DATASET SECTION:
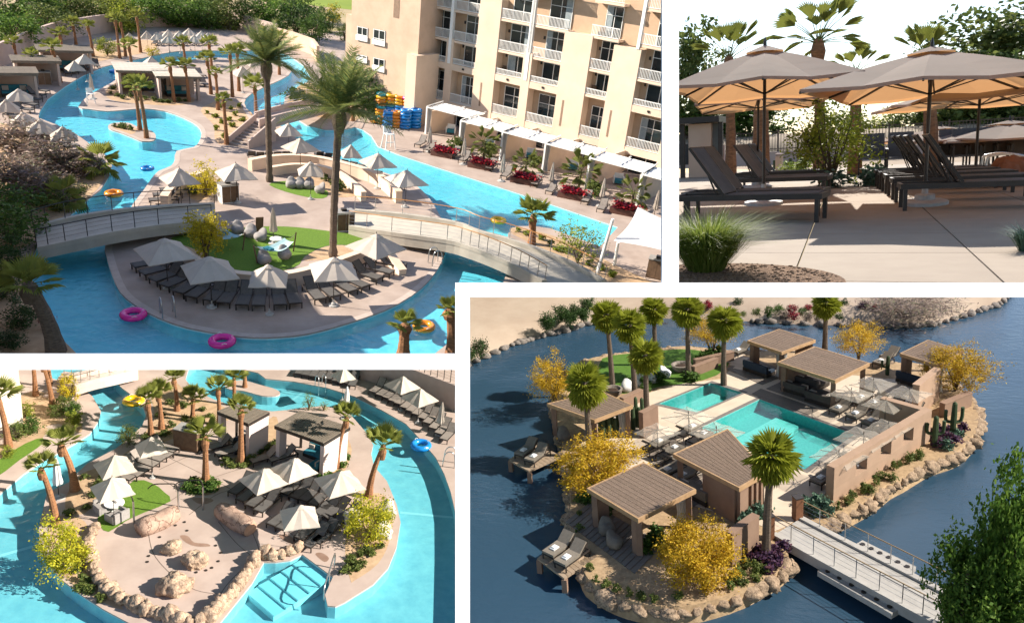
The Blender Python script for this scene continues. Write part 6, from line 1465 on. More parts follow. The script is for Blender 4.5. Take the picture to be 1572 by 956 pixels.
    row([(232, 706), (243, 700), (252, 692)], '%s taupe lounger from the left by the palm bed umbrella', 'loungers by the palm bed umbrella', -38)
    row([(334, 690), (354, 698)], '%s taupe lounger from the left before the left pergola', 'loungers before the left pergola', 205)
    row([(406, 708), (434, 706)], '%s taupe lounger from the left before the big pergola', 'loungers before the big pergola', 205)
    row([(384, 763), (398, 771), (411, 779), (372, 752)], '%s dark lounger of the left cluster row', 'left cluster loungers', 232, SLING, 'CD')
    row([(436, 748), (450, 753), (464, 759), (478, 763), (493, 769), (508, 776)], '%s dark lounger from the left of the upper cluster row', 'upper cluster loungers', 232, SLING, 'CD')
    row([(517, 790), (534, 797), (505, 785)], '%s dark lounger of the right cluster row', 'right cluster loungers', 215, SLING, 'CD')
    row([(432, 800), (446, 806), (474, 820), (500, 826), (486, 832), (515, 812)], '%s dark lounger from the left of the front cluster row', 'front cluster loungers', 228, SLING, 'CD')
    row([(580, 600), (590, 605), (600, 609), (609, 614), (618, 618), (627, 624), (636, 629), (645, 634), (654, 640), (662, 647), (671, 655), (680, 663), (688, 672)], '%s lounger from the left along the right deck', 'right deck loungers', 232)
    row([(462, 572), (473, 574), (484, 576), (495, 578), (507, 580), (519, 583), (531, 586), (543, 590)], '%s dark lounger from the left along the far deck', 'far deck loungers', 250, SLING, 'CD')
    # palms
    PALMS = [((115, 752), (94, 683), 54, 'palm with the thickest trunk beside the left channel', 0.42), ((86, 806), (63, 720), 50, 'palm behind the yellow bush at the left rim', 0.36), ((516, 717), (532, 643), 48, 'leaning palm at the corner of the big pergola', 0.36), ((566, 762), (588, 688), 62, 'leaning palm on the right rim of the island', 0.40), ((316, 742), (315, 673), 60, 'palm in the round plaza bed', 0.40), ((370, 711), (370, 630), 46, 'palm between the two pergolas', 0.38),
             ((232, 671), (227, 617), 42, 'left palm of the upper bed group', 0.34), ((248, 658), (243, 604), 40, 'second palm of the upper bed group', 0.34), ((272, 630), (267, 582), 34, 'tall palm behind the upper bed group', 0.32), ((296, 641), (296, 614), 42, 'short palm right of the upper bed group', 0.30), ((337, 652), (335, 599), 40, 'palm behind the left pergola', 0.32), ((360, 622), (359, 583), 40, 'palm left of the islet', 0.30), ((376, 594), (375, 560), 34, 'palm on the islet', 0.30), ((55, 607), (51, 553), 34, 'left palm of the trio on the left bank', 0.32), ((81, 627), (66, 560), 34, 'middle palm of the trio on the left bank', 0.32), ((78, 594), (72, 556), 30, 'rear palm of the trio on the left bank', 0.30), ((13, 686), (-3, 612), 56, 'palm in front of the cream building at the left edge', 0.38)]
    for i, ((bx, by), (tx, ty), cpx, lb, tr) in enumerate(PALMS):
        b = G(bx, by); h = p.up_to(b, ty); q = p.at_depth(tx, ty, b.y); s = cpx/p.ppm(b+Vector((0, 0, h)))
        fan_palm(p, lb, b, h, s*0.62, tr*0.5, 'fan palms of the splash island', i+31, (q.x-b.x, 0.01), FANLEAF, BARK, 17, 34, 'A', pet=0.75, blade=1.0, spr=105, flare=1.5)
    # building, bridge, boundary wall
    b = G(37, 661); ztop = 14.0; t = thing(p, 'hotel_corner', 'cream building corner at the left picture edge', 'building', b, R(20))
    obj(p, 'wall', MB().box(-8, 0, 0, 9, 0, ztop).mesh('wall', mat('pale_cream', (0.80, 0.72, 0.60), (0.76, 0.67, 0.55), 0.9, 0.8)), t)
    obj(p, 'plinth', MB().box(-8, 0.03, -0.03, 9.03, 0, 0.35).mesh('plinth', STUCCO2), t)
    obj(p, 'ledge', MB().box(-8.02, 0.06, -0.06, 9.06, 3.2, 3.4).mesh('ledge', CREAM), t)
    BR = mat('pale_bridge_concrete', (0.46, 0.42, 0.36))
    arch_bridge(p, 'pale footbridge over the channel at the top left', [(98, 584), (125, 576), (160, 569), (205, 562)], [(116, 598), (140, 590), (170, 583), (212, 574)], [0.9, 1.1, 1.1, 0.7], mat('rose_bridge', (0.60, 0.50, 0.44), (0.54, 0.44, 0.39)), STEEL, STEEL, None, 0.35, 0.5)
    st = thing(p, 'stone_steps', 'dark steps leading up to the footbridge', 'steps', (0, 0, 0)); a, b = G(66, 610), G(100, 586); v = b-a; nn = Vector((v.y, -v.x, 0)).normalized()
    for i in range(7):
        q = a+v*(i/7); c = [q, q+v/7*0.97, q+v/7*0.97+nn*2, q+nn*2]; obj(p, 'step', MB().prism([(w.x, w.y) for w in c], 0.01, 0.9*(i+1)/7).mesh('step', STUCCO2), st)
    wl = [G(540, 578), G(590, 590), G(640, 607), G(709, 634)]
    zt = p.up_to(wl[2], 570); wt = ribbon_wall(p, 'tall pink boundary wall above the right deck', wl, 0.3, 0, zt, STUCCO2, 'boundary_wall')
    railing(p, wt, [q+Vector((0, 0, zt+0.06)) for q in smooth_poly(wl, 8, False)], 1.3, 1, 0.05, DARKMETAL, None, 4)
    # rings
    for x, y, c, lb in ((205, 617, 'yellow', 'yellow ring floating in the left channel'), (646, 685, 'blue', 'blue ring floating in the right channel')):
        q = G(x, y, -0.1); ring(p, lb, c, (q.x, q.y, -0.18), 1.35)
    # shrubs
    def SH(lb, x, y, w, hpx, lf, sd, n=2600, ls=0.06, asp=1.8, grp='shrubs of the splash island'):
        b = G(x, y); k = 1/p.ppm(b); tree(p, lb, b, hpx*k, w/2*k, hpx*k*0.52, lf, grp, sd, n, ls, 60, 0.22, 'shrub', 'shrub', 0.06, 6, hollow=0.25, trunk_spread=0.6)
    SH('large bright yellow bush on the left rim of the island', 99, 874, 76, 86, YGL, 1, 5200, 0.05); SH('large bright yellow-green bush on the right rim', 566, 830, 74, 78, YGL, 2, 4200, 0.05); SH('round yellow bush beside the footbridge', 107, 613, 32, 40, YELLOWL, 0, 2200)
    SH('light green tree at the bend of the left channel', 198, 682, 36, 36, OLIVEL, 1, 1500); SH('slender yellow-green shrub left of the big pergola roof', 474, 629, 22, 30, LIMEL, 1, 700); SH('yellow-green shrub by the far water edge', 497, 630, 18, 18, LIMEL, 2, 600)
    for i, (x, y, w, h) in enumerate(((28, 672, 34, 26), (50, 664, 30, 30), (40, 640, 26, 24), (100, 632, 34, 26), (115, 640, 26, 28), (113, 652, 26, 24), (85, 640, 22, 20), (24, 612, 24, 34), (12, 700, 22, 18))):
        SH('%s green hedge shrub along the left bank' % ORD[i], x, y, w, h, (OLIVEL, GREENL, LIMEL)[i % 3], i, 1500, 0.085, grp='hedge shrubs on the left bank')
    tufts(p, '%s grey-green plant in the round plaza bed', [(285, 750), (292, 745), (300, 742), (306, 748), (297, 755), (310, 755), (322, 750), (328, 745), (318, 740), (325, 756)], GREENL, 0.32, 'plants in the plaza bed', hgt=0.22)
    tufts(p, '%s small plant in the right rim bed', [(540, 858), (553, 852), (537, 868), (555, 868), (546, 874), (530, 880), (570, 850), (583, 840), (592, 820), (586, 800), (560, 845), (535, 820)], OLIVEL, 0.26, 'plants in the right rim bed', seed=4)
    tufts(p, '%s small plant in the left rim bed', [(120, 877), (128, 892), (138, 908), (155, 921), (110, 866), (125, 905), (105, 790), (132, 782), (145, 760), (150, 745), (130, 735), (160, 735)], OLIVEL, 0.26, 'plants in the left rim bed', seed=2)
    tufts(p, '%s small plant in the bed between the pergolas', [(390, 690), (398, 695), (405, 685), (412, 692), (395, 678), (420, 682), (348, 712), (356, 716), (380, 713), (385, 708), (372, 716)], OLIVEL, 0.28, 'plants between the pergolas', seed=6)
    tufts(p, '%s small plant in the upper palm bed', [(240, 672), (255, 668), (262, 655), (285, 645), (300, 648), (280, 625), (262, 620), (310, 630), (245, 640), (225, 672), (320, 640)], OLIVEL, 0.28, 'plants in the upper palm bed', seed=1)
    tufts(p, '%s small plant beside the big pergola wall', [(500, 728), (508, 732), (526, 715), (530, 706), (522, 728), (496, 734)], GREENL, 0.28, 'plants beside the big pergola', seed=3)
    # lounge set, cabinet, water hoops, rails
    for i, (x, y, rz, lb) in enumerate(((162, 784, 0.6, 'left grey woven armchair on the lawn'), (180, 797, -2.4, 'right grey woven armchair on the lawn'))):
        build(p, proto('weave', lambda: [('seat', MB().box(-0.5, 0.5, -0.45, 0.45, 0.15, 0.45).mesh('seat', BEAN), None, None), ('backrest', MB().box(-0.55, 0.55, 0.45, 0.58, 0.1, 0.85).mesh('back', BEAN), None, None), ('armrest', MB().box(-0.63, -0.51, -0.45, 0.44, 0.1, 0.65).mesh('arm', BEAN), None, None), ('armrest', MB().box(0.51, 0.63, -0.45, 0.44, 0.1, 0.65).mesh('arm', BEAN), None, None)]), 'armchair', lb, 'armchair', G(x, y), rz, 0.85, 'lounge set on the lawn')
    build(p, [('top', MB().lathe([(0.02, 0.4), (0.5, 0.4), (0.5, 0.45), (0.02, 0.46)], 16).mesh('top', WHITE), None, None), ('leg', MB().lathe([(0.25, 0), (0.06, 0.04), (0.06, 0.398)], 8).mesh('leg', WHITE), None, None)], 'coffee_table', 'round white table between the woven armchairs', 'table', G(176, 782), 0, 1.1)
    build(p, p_cabinet('c', 1.5, 0.9, 1.25, WOODB), 'towel_cabinet', 'wooden towel cabinet at the edge of the palm bed', 'cabinet', G(291, 686), -0.5, 1.15)
    for i, (xa, ya, xb, yb) in enumerate(((206, 806, 150, 800), (274, 789, 228, 776), (312, 782, 268, 772))):
        a, b = G(xa, ya), G(xb, yb); v = b-a
        t = thing(p, 'spray_hoop', '%s thin spray hoop at the back of the splash pad' % ORD[i], 'hoop', a, 0, 1, 'spray hoops'); obj(p, 'post', MB().tube([(0, 0, 0), (0, 0, 1.6)], 0.05, 8).mesh('post', STEEL), t)
        obj(p, 'hose', MB().tube(smooth_poly([(0, 0, 1.6), v*0.08+Vector((0, 0, 2.0)), v*0.35+Vector((0, 0, 1.9)), v*0.8+Vector((0, 0, 1.6)), v+Vector((0, 0, 1.2))], 4, False), 0.035, 6).mesh('hose', DARKMETAL), t)
    a, b = G(497, 922), G(513, 872)
    t = thing(p, 'handrail', 'steel handrail beside the entry steps', 'handrail', a); v = b-a
    obj(p, 'rail', MB().tube(smooth_poly([(0, 0, 0), (0, 0, 0.9), v*0.5+Vector((0, 0, 1.0)), v+Vector((0, 0, 1.0)), v], 4, False), 0.04, 8).mesh('rail', STEEL, True), t)
    obj(p, 'baluster', MB().tube([v*0.5+Vector((0, 0, 0)), v*0.5+Vector((0, 0, 1.0))], 0.03, 6).mesh('baluster', STEEL), t)
    ladder(p, 'steel pool ladder on the right deck edge', G(690, 713), R(250), 1.3); ladder(p, 'steel pool ladder on the far deck edge', G(492, 594), R(200), 1.1)
    for i, (x, y, s) in enumerate(((540, 805, 0.9), (588, 822, 0.8), (594, 790, 0.8), (96, 868, 0.8))): rock(p, '%s pale stone in the rim beds' % ORD[i], G(x, y), (s*0.7, s*0.6, s*0.9), i+30, mat('pale_stone', (0.60, 0.55, 0.48), (0.5, 0.44, 0.38), 0.9, 2, 0.3), 'pale stones in the rim beds', 'pale_stone')
place_c()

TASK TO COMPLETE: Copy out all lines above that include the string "picture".

ANSWER TO THIS PROBLEM:
The Blender Python script for this scene continues. Write part 6, from line 1465 on. More parts follow. The script is for Blender 4.5. Take the picture to be 1572 by 956 pixels.
    b = G(37, 661); ztop = 14.0; t = thing(p, 'hotel_corner', 'cream building corner at the left picture edge', 'building', b, R(20))